EXERCISE REQUIREMENTS
Everything in the data should be repeated exactly, save for the images.

DATA LINES
==================================================

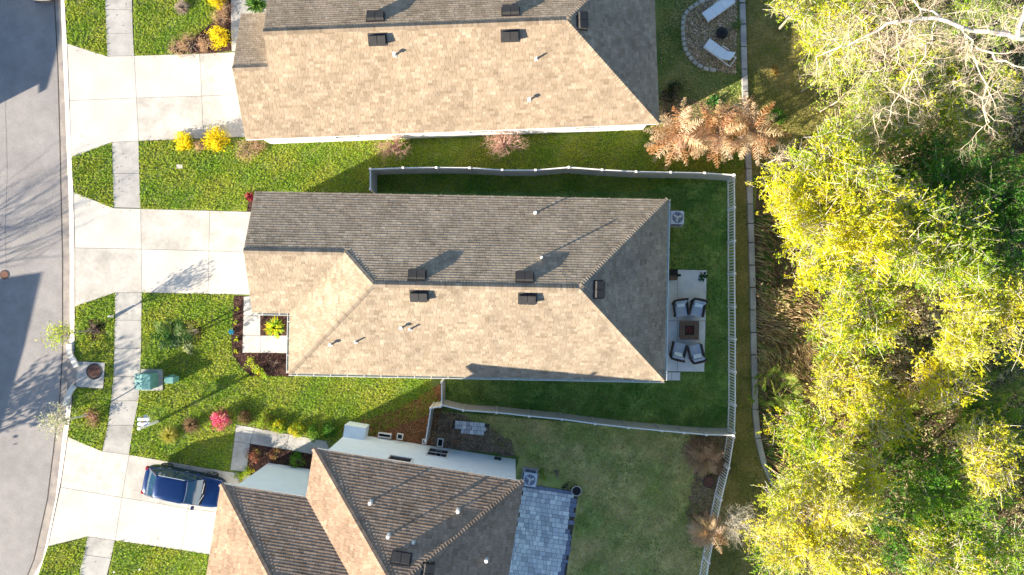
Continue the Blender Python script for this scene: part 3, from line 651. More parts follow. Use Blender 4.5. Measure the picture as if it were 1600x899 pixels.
def tree(label, cx, cy, r, h, pal, dens=1.0, twig=0.4, name='tree', group='trees in the wood behind the back yards', leaf=.115, flat=.5, bark=None, lobes=9, cat='tree'):
    """crown centre pixel cx, cy seen at height h; r crown radius in m"""
    top = np.array(P(cx, cy, h)); base = np.array(P(cx, cy, h)) * np.array([1.09, 1.09, 0]) + np.array([RNG.uniform(-.3, .3), RNG.uniform(-.3, .3), 0])
    t = thing(name, label, cat, tuple(base), 0, group); top = top - base
    # lobes: main limbs carry leaf clumps
    segs = []; ctr = []; off = np.array([top[0], top[1], 0]); trunk_top = off * .45 + np.array([0, 0, h * .45]); rt_ = .022 * r + .045
    segs.append((np.array([0, 0, 0.]), trunk_top, rt_ * 1.3, rt_))
    for i in range(lobes):
        a = 2 * math.pi * i / lobes + RNG.uniform(-.4, .4); rr = r * math.sqrt(RNG.uniform(.1, .85)); e = off + np.array([rr * math.cos(a), rr * math.sin(a), h * RNG.uniform(.74, .98) - .2 * rr])
        mid = trunk_top * .4 + e * .6 + RNG.normal(size=3) * .2; segs.append((trunk_top, mid, rt_ * .6, rt_ * .35)); segs.append((mid, e, rt_ * .35, rt_ * .15))
        for k in range(int(9 * r / 2.2)):
            f = RNG.normal(size=3) * np.array([1, 1, .45]) * r * .27; c = e + f
            if np.hypot(c[0] - off[0], c[1] - off[1]) > r * 1.08: continue
            segs.append((e * .7 + mid * .3, c, rt_ * .13, .012)); ctr.append(c)
            for _ in range(int(5 * twig + 1)): segs.append((c, c + RNG.normal(size=3) * np.array([1, 1, .6]) * .35, .012, .006))
    ctr = np.array(ctr); r *= .95; per = 15; ns = int(4600 * r * r * dens / per); which = RNG.integers(0, len(ctr), ns)
    O = ctr[which] + RNG.normal(size=(ns, 3)) * np.array([.28, .28, .2]); D = (O - off) * np.array([1, 1, 0]) / (r + .01) * .6 + RNG.normal(size=(ns, 3)) * .75 + np.array([0, 0, .25]); D /= np.linalg.norm(D, axis=1)[:, None]
    SL = RNG.uniform(.25, .75, ns)[:, None]
    for i in np.nonzero(RNG.random(ns) < .22 + .25 * min(1, twig))[0]: segs.append((O[i] - D[i] * .15, O[i] + D[i] * SL[i] * 1.15, .011, .005))
    tt = RNG.uniform(0, 1, (ns, per, 1)); C = (O[:, None] + D[:, None] * SL[:, None] * tt + RNG.normal(size=(ns, per, 3)) * .045 * (1.6 - tt)).reshape(-1, 3); n = len(C)
    DD = np.repeat(D, per, axis=0) * .7 + RNG.normal(size=(n, 3)) * .5
    cc = palette(len(ctr), pal, .25)[which] * .5 + palette(ns, pal, .3) * .5; cc = np.repeat(cc, per, axis=0); cc = np.clip(cc * RNG.uniform(.78, 1.2, (n, 1)), 0, 1)
    tubes('trunk', segs[:1], BARKB, t, 7); tubes('limb', segs[1:], bark or BARKW, t); leaf_mesh('crown', C, leaf, cc, flat=flat, aspect=.42, dirs=DD, parent=t)
    return t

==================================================

OUTPUT OF THE EXERCISE
Continue the Blender Python script for this scene: part 3, from line 651. More parts follow. Use Blender 4.5. Measure the picture as if it were 1600x899 pixels.
def tree(label, cx, cy, r, h, pal, dens=1.0, twig=0.4, name='tree', group='trees in the wood behind the back yards', leaf=.115, flat=.5, bark=None, lobes=9, cat='tree'):
    """crown centre pixel cx, cy seen at height h; r crown radius in m"""
    top = np.array(P(cx, cy, h)); base = np.array(P(cx, cy, h)) * np.array([1.09, 1.09, 0]) + np.array([RNG.uniform(-.3, .3), RNG.uniform(-.3, .3), 0])
    t = thing(name, label, cat, tuple(base), 0, group); top = top - base
    # lobes: main limbs carry leaf clumps
    segs = []; ctr = []; off = np.array([top[0], top[1], 0]); trunk_top = off * .45 + np.array([0, 0, h * .45]); rt_ = .022 * r + .045
    segs.append((np.array([0, 0, 0.]), trunk_top, rt_ * 1.3, rt_))
    for i in range(lobes):
        a = 2 * math.pi * i / lobes + RNG.uniform(-.4, .4); rr = r * math.sqrt(RNG.uniform(.1, .85)); e = off + np.array([rr * math.cos(a), rr * math.sin(a), h * RNG.uniform(.74, .98) - .2 * rr])
        mid = trunk_top * .4 + e * .6 + RNG.normal(size=3) * .2; segs.append((trunk_top, mid, rt_ * .6, rt_ * .35)); segs.append((mid, e, rt_ * .35, rt_ * .15))
        for k in range(int(9 * r / 2.2)):
            f = RNG.normal(size=3) * np.array([1, 1, .45]) * r * .27; c = e + f
            if np.hypot(c[0] - off[0], c[1] - off[1]) > r * 1.08: continue
            segs.append((e * .7 + mid * .3, c, rt_ * .13, .012)); ctr.append(c)
            for _ in range(int(5 * twig + 1)): segs.append((c, c + RNG.normal(size=3) * np.array([1, 1, .6]) * .35, .012, .006))
    ctr = np.array(ctr); r *= .95; per = 15; ns = int(4600 * r * r * dens / per); which = RNG.integers(0, len(ctr), ns)
    O = ctr[which] + RNG.normal(size=(ns, 3)) * np.array([.28, .28, .2]); D = (O - off) * np.array([1, 1, 0]) / (r + .01) * .6 + RNG.normal(size=(ns, 3)) * .75 + np.array([0, 0, .25]); D /= np.linalg.norm(D, axis=1)[:, None]
    SL = RNG.uniform(.25, .75, ns)[:, None]
    for i in np.nonzero(RNG.random(ns) < .22 + .25 * min(1, twig))[0]: segs.append((O[i] - D[i] * .15, O[i] + D[i] * SL[i] * 1.15, .011, .005))
    tt = RNG.uniform(0, 1, (ns, per, 1)); C = (O[:, None] + D[:, None] * SL[:, None] * tt + RNG.normal(size=(ns, per, 3)) * .045 * (1.6 - tt)).reshape(-1, 3); n = len(C)
    DD = np.repeat(D, per, axis=0) * .7 + RNG.normal(size=(n, 3)) * .5
    cc = palette(len(ctr), pal, .25)[which] * .5 + palette(ns, pal, .3) * .5; cc = np.repeat(cc, per, axis=0); cc = np.clip(cc * RNG.uniform(.78, 1.2, (n, 1)), 0, 1)
    tubes('trunk', segs[:1], BARKB, t, 7); tubes('limb', segs[1:], bark or BARKW, t); leaf_mesh('crown', C, leaf, cc, flat=flat, aspect=.42, dirs=DD, parent=t)
    return t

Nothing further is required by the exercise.